Oil prices slipped modestly in subdued holiday trading on Tuesday, as investors kept a close watch on upcoming negotiations between the United States and Iran, alongside pressure from a firmer U.S. dollar.
Brent crude futures for April delivery declined 0.3% to $68.45 a barrel, while West Texas Intermediate (WTI) crude futures rose 1.1% to $63.45 a barrel by 21:00 ET (02:00 GMT). The divergence in WTI prices was largely attributed to thin liquidity following a U.S. market holiday on Monday.
Trading activity across global energy markets remained muted, with major Asian financial centers—including China, Hong Kong, Taiwan, South Korea, and Singapore—closed for holidays, significantly reducing volumes.
Meanwhile, a strengthening dollar weighed on crude prices ahead of a busy week of economic data releases and signals from the Federal Reserve, which are expected to provide further direction for currency and commodity markets.

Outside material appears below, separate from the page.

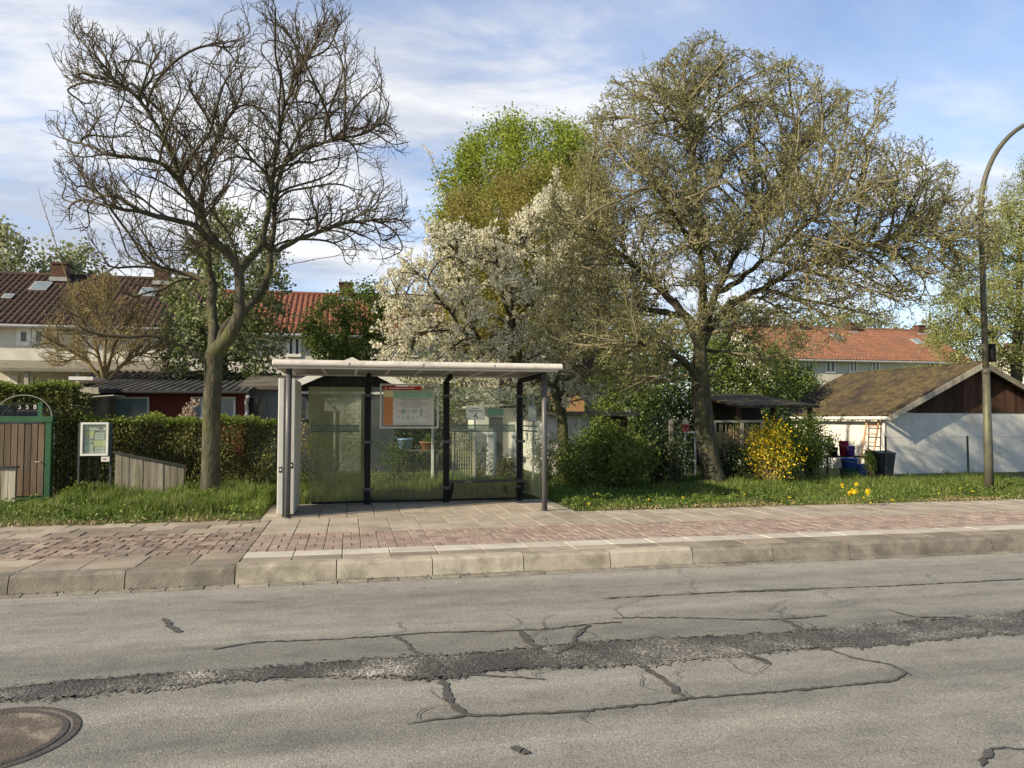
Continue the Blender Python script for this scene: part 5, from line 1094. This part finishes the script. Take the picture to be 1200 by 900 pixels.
m = MB(); m.prism([(x1-.2, ze-.1), (x1+.5, ze-.04), (x1+.5, ze-.02), (x1-.2, ze-.08)], Y-.5, Y+.4, 'y'); part('awning_sheet', m, M['alu'], t)
Y = 17.4; x0, x1 = ax(-60, Y), ax(70, Y); ze = az(30, 467, Y)
t = thing('grey_garden_hut', 'dark grey flat-roofed garden hut seen above the green gate', 'shed', ((x0+x1)/2, Y+1, .2))
m = MB(); k = 22
for i in range(k): a = x0+i*(x1-x0)/k; m.box(a+.003, a+(x1-x0)/k-.003, Y+random.uniform(0, .008), Y+2, .1, ze)
part('wall', m, M['slate_wall'], t); m = MB(); m.prism([(Y-.25, ze+.004), (Y+2.2, ze+.08), (Y+2.2, ze+.14), (Y-.25, ze+.07)], x0-.1, x1+.1, 'x'); part('roof', m, M['cap'], t)
# dark gabled hut with white brick pier behind the shelter
Y = 19.; x0, x1 = ax(345, Y), ax(470, Y); xr = ax(412, Y); ze, zr = az(345, 452, Y), az(412, 424, Y); zl = az(400, 460, Y)
t = thing('dark_gable_hut', 'dark hut with white-edged gable roof and white brick pier behind the shelter', 'shed', (xr, Y+1.5, .2))
m = MB(); m.box(x0+.15, x1-.15, Y, Y+3, .1, zl); part('wall', m, M['slate_wall'], t)
m = MB(); n = 16; xs_ = np.linspace(x0+.1, x1-.1, n+1)
hz = lambda x: zr-.1-(zr-ze)*abs(x-xr)/((xr-x0) if x < xr else (x1-xr))
for a, c in zip(xs_[:-1], xs_[1:]):
    a, c = a+.004, c-.004; pl_ = [(a, zl), (c, zl), (c, max(hz(c), zl+.01))]+([(xr, hz(xr))] if a < xr < c else [])+[(a, max(hz(a), zl+.01))]; m.prism(pl_, Y-.03, Y-.005, 'y')
part('gable_boards', m, M['black_wood'], t); m = MB(); m.prism([(x0+.12, zl+.005), (x1-.12, zl+.005), (x1-.12, hz(x1-.12)-.02), (xr, zr-.12), (x0+.12, hz(x0+.12)-.02)], Y-.002, Y+.05, 'y'); part('gable_backing', m, M['black_wood'], t)
m = MB(); m.box(x0+.1, x1-.1, Y-.06, Y-.034, zl-.04, zl+.02); part('white_rail', m, M['white_paint'], t)
for (xa, za_, xb, zb_) in ((x0-.15, ze-.07, xr, zr), (xr, zr, x1+.15, ze-.07)):
    m = MB(); m.prism([(xa, za_), (xb, zb_), (xb, zb_+.08), (xa, za_+.08)], Y-.35, Y+3.2, 'y'); rf = part('roof', m, M['cap'], t)
    m = MB(); m.prism([(xa, za_-.08), (xb, zb_-.08), (xb, zb_+.09), (xa, za_+.09)], Y-.39, Y-.353, 'y'); part('barge_board', m, M['white_paint'], rf)
m = MB(); xa, xb = ax(398, Y), ax(423, Y)
for r in range(int((zl-.06-.2)/.1)):
    for k in range(-1, 4):
        a, c = xa+k*.24+(r % 2)*.12, xa+(k+1)*.24+(r % 2)*.12-.012; a, c = max(a, xa), min(c, xb)
        if c-a > .03: m.box(a, c, Y-.05, Y-.006, .2+r*.1, .2+r*.1+.088)
pr = part('brick_pier', m, M['white_paint'], t); m = MB(); m.box(xa, xb, Y-.04, Y-.003, .2, zl-.05); part('mortar', m, M['grey_paint'], pr)
win(t, ax(352, Y), ax(378, Y), az(360, 492, Y), az(360, 466, Y), Y-.021, .05, 'pane', 1, 'slate_wall')
# white flat-roofed garage behind the green bush
Y = 18.; x0, x1 = ax(636, Y), ax(735, Y); ze = az(680, 487, Y)
t = thing('white_garage', 'low white rendered garage with brown flat roof behind the green bush', 'shed', ((x0+x1)/2, Y+1.5, .2))
m = MB(); m.box(x0, ax(692, Y), Y, Y+3, .1, ze); part('wall', m, M['stucco_white'], t)
m = MB(); k = 14; xa = ax(692, Y)+.01
for i in range(k): a = xa+i*(x1-xa)/k; m.box(a+.004, a+(x1-xa)/k-.004, Y+random.uniform(0, .012), Y+2.9, .1, ze-.01)
part('plank_wall', m, M['dark_wood'], t); m = MB(); m.box(x0-.25, x1+.2, Y-.3, Y+3.2, ze+.005, ze+.1); part('roof', m, M['concrete'], t)
m = MB(); m.box(ax(676, Y), ax(678, Y)+.03, Y-.05, Y-.003, .2, ze-.02); part('downpipe', m, M['white_paint'], t)
# orange brick cottage gable
Y = 27.; x0, x1 = ax(640, Y), ax(685, Y); za, zb2 = az(660, 478, Y), az(660, 450, Y)
t = thing('brick_house', 'small orange brick house behind the white garage', 'house', ((x0+x1)/2+1, Y+2, .2))
m = MB(); m.box(x0, x1, Y, Y+4, .1, zb2); part('wall', m, M['brick_wall'], t); m = MB(); m.box(x1+.003, ax(735, Y), Y+.3, Y+4, .1, zb2); part('grey_wall', m, M['grey_paint'], t)
m = MB(); m.grid(ribbed(x0-.2, ax(738, Y), Y-.3, zb2, Y+2, zb2+1.2, .22, .03, 4, rows=7, rowstep=.03)); m.grid(ribbed(x0-.2, ax(738, Y), Y+4.3, zb2, Y+2, zb2+1.2, .22, .03, 4, rows=7, rowstep=.03)); part('roof', m, M['tile_dark'], t); win(t, ax(700, Y), ax(715, Y), az(707, 476, Y), az(707, 458, Y), Y+.27, .06)
# brown shed right of the trunk, over the reed fence
Y = 18.5; x0, x1 = ax(856, Y), ax(948, Y); ze = az(880, 478, Y)
t = thing('brown_lean_to', 'dark brown lean-to roof over clutter behind the yellow bush', 'shed', ((x0+x1)/2, Y+1, .2))
m = MB(); m.prism([(Y-.5, ze), (Y+2.6, ze+.4), (Y+2.6, ze+.46), (Y-.5, ze+.06)], x0, x1, 'x'); part('roof', m, M['mossroof'], t)
for px in (860, 900, 943):
    x = ax(px, Y); m = MB(); m.box(x-.05, x+.05, Y-.3, Y-.2, -.4, ze+.02); part('post', m, M['dark_wood'], t)
m = MB(); m.box(x0+.1, x1-.1, Y+2.3, Y+2.4, .1, ze+.4); part('back_wall', m, M['black_wood'], t)
# reed fence
Y = 16.2; x0, x1 = ax(836, Y), ax(892, Y); zt_ = az(860, 494, Y); t = thing('reed_fence', 'brown reed fence panel with pale top rail right of the trunk', 'fence', ((x0+x1)/2, Y, .2))
m = MB()
for k in range(90):
    x = RNG.uniform(x0, x1); h = zt_-.03-abs(RNG.normal(0, .12)); m.tube([(x, Y+RNG.uniform(0, .02), .15), (x+RNG.normal(0, .05), Y+RNG.uniform(0, .02), h)], .008, 4, False)
m.box(x0, x1, Y+.022, Y+.03, .18, zt_-.25); part('reed_mat', m, M['reed'], t)
m = MB(); m.box(x0-.05, x1+.05, Y-.04, Y+.03, zt_-.02, zt_+.03); part('top_rail', m, M['pale_wood'], t)
for x in (x0, (x0+x1)/2+.1, x1): m = MB(); m.box(x-.035, x+.035, Y-.05, Y-.012, .15, zt_-.022); part('post', m, M['pale_wood'], t)
zpt = az(803, 506, 16.5)
table('garden_table', 'pale garden table with a red pot on it, left of the big trunk', ax(797, 16.5), ax(822, 16.5), 16.3, 16.8, zpt, float(gh(5, 16.5)), M['white_paint'])
pot('red_flower_pot', 'small red flower pot on the pale garden table left of the big trunk', 803, zpt, 16.5, .11, .17, 'crimson', 'blossom')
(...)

U.S.–Iran Talks Take Center Stage
Market attention is firmly focused on renewed diplomatic efforts between Washington and Tehran. U.S. and Iranian officials are scheduled to meet in Geneva on Tuesday to discuss Iran’s nuclear enrichment program, according to media reports.
U.S. President Donald Trump said on Monday that he would be “indirectly involved” in the discussions, though details of his role remain unclear. The talks follow earlier negotiations this month that ended without a clear breakthrough.
Geopolitical tensions remain elevated. Reports indicate that the United States has deployed a second aircraft carrier to the Middle East ahead of the Geneva meeting, alongside contingency plans for a prolonged military campaign should diplomatic efforts fail.
These developments have kept a geopolitical risk premium embedded in oil prices, as any escalation in Middle East tensions could threaten supply stability in one of the world’s most critical energy-producing regions.